Fires on the remote fly-in reserve of about 2,600 people are frequent. Between March and November of last year, the reserve had 14 house fires and 106 fires in total, Knott said. One of those fires destroyed the RCMP office. The fire hall burned to the ground in 2009.

Getting around the northern reserve is challenging since some homes are barely accessible by road, especially in the winter, Knott testified.

"So, if there is a house fire five miles away, and it takes you 15 to 20 minutes to get there, what are you looking at when you finally arrive?" Crown attorney Nicole Roch asked him.

"Tragedy," Knott replied.

Errabella's grandmother, Leslie Harper, knows that tragedy. It was her home in St. Theresa Point that burned down, killing the baby.

The fire started in the chimney, spreading through the house, while Harper was away helping her elderly parents nearby. There was no running water in her home, let alone a smoke detector.

Rescuers cut a hole in the side of the building with a chainsaw to reach Errabella in the bedroom she shared with her toddler sister and mother, but she died of smoke inhalation.

"She was only a month old when she started smiling and laughing," Harper remembered at the inquest. "She was happy those two months. She was the most happy baby. She didn't sleep that much.

"It was like she knew she was going to go."

The Department of Aboriginal Affairs and Northern Development Canada declined to provide anyone to talk about fires on reserves.
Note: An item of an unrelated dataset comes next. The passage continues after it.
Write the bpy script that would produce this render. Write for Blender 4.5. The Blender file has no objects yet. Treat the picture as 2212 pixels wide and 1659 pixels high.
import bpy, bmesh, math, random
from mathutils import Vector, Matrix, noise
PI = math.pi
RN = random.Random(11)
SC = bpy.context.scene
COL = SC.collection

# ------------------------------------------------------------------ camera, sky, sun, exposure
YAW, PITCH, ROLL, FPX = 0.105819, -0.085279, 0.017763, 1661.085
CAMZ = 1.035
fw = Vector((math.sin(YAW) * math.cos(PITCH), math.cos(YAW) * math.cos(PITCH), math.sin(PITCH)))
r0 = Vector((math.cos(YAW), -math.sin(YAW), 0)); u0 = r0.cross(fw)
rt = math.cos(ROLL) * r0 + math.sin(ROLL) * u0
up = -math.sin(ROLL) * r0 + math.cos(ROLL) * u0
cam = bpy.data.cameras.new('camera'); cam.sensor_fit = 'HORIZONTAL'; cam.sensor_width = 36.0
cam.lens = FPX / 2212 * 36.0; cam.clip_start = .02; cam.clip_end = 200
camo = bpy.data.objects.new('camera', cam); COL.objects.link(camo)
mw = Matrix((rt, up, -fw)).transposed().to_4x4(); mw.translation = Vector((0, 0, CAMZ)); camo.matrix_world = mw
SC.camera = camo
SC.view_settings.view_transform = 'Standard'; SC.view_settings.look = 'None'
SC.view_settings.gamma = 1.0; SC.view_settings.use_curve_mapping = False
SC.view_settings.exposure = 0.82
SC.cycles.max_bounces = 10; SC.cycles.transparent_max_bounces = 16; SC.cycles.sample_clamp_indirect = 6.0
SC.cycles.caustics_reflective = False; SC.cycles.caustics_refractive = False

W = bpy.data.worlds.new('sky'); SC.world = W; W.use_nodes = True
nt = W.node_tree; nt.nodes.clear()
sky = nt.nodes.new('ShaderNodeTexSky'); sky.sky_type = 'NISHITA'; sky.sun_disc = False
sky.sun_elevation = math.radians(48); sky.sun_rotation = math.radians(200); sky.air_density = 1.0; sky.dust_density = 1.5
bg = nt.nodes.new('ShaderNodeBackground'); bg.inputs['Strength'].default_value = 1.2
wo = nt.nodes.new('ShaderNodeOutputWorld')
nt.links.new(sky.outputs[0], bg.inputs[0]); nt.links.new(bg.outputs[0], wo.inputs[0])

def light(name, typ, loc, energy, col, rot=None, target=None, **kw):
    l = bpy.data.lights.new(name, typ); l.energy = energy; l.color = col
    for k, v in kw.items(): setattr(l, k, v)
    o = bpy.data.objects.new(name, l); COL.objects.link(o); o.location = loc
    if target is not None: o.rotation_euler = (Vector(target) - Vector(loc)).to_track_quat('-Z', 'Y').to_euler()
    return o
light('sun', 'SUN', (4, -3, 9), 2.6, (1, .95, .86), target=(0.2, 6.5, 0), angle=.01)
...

The department says a working was formed after the 2012 joint report analyzing the state of fire protection on Manitoba reserves.

In an emailed statement, the department said it provides $26 million a year in funding for firefighting on reserves across Canada, but it's up to individual communities to prioritize their spending.

"We provide considerable funding to First Nations to support operations and maintenance, fire protection infrastructure and fire protection training on reserve — through which First Nations manage fire protection services on reserve to meet the needs of their communities," the statement said.